Well, we have done something in England and we will do something more. Now, I do not want you, believe me, to ask your brilliant young men, your beautiful young girls, to go out and make a road on a swamp for any village in America, but I think you might each of you have some art to practise.

We must have, as Emerson said, a mechanical craft for our culture, a basis for our higher accomplishments in the work of our hands – the uselessness of most people’s hands seems to me one of the most unpractical things. ‘No separation from labour can be without some loss of power or truth to the seer,’ says Emerson again. The heroism which would make on us the impression of Epaminondas must be that of a domestic conqueror. The hero of the future is he who shall bravely and gracefully subdue this Gorgon of fashion and of convention.

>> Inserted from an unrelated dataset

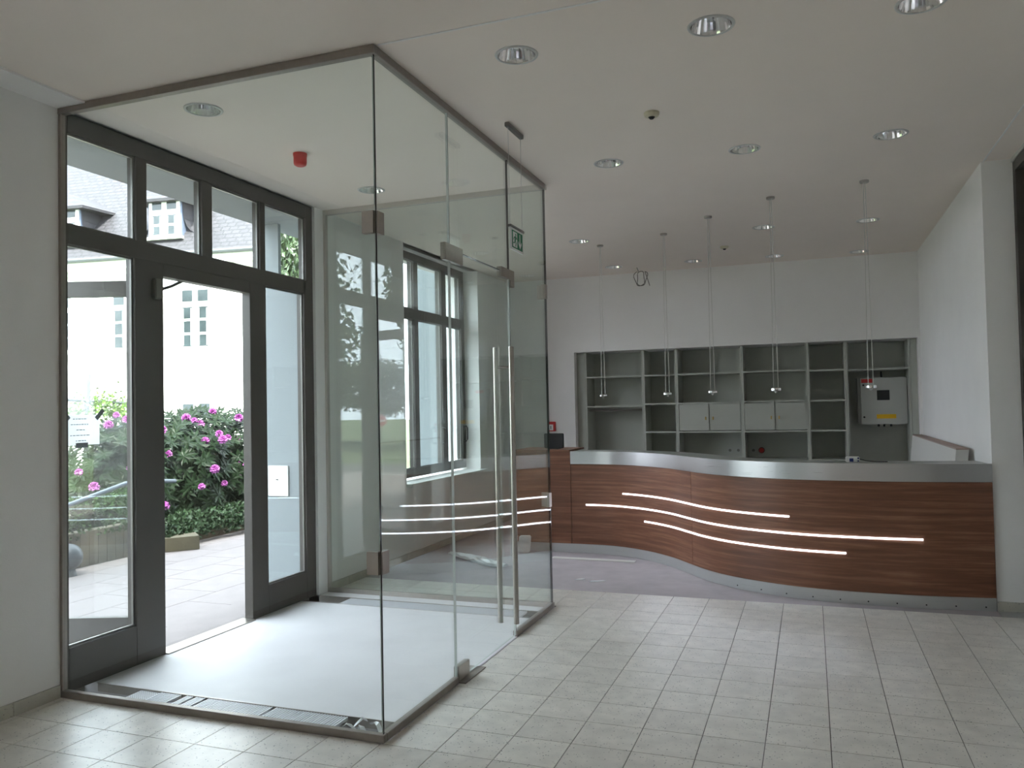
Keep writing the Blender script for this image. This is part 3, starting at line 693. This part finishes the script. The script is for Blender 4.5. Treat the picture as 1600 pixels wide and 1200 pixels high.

When you have chosen your own part, abide by it, and do not weakly try and reconcile yourself with the world. The heroic cannot be the common nor the common the heroic. Congratulate yourself if you have done something strange and extravagant and broken the monotony of a decorous age.

And lastly, let us remember that art is the one thing which Death cannot harm. The little house at Concord may be desolate, but the wisdom of New England’s Plato is not silenced nor the brilliancy of that Attic genius dimmed: the lips of Longfellow are still musical for us though his dust be turning into the flowers which he loved: and as it is with the greater artists, poet and philosopher and song-bird, so let it be with you.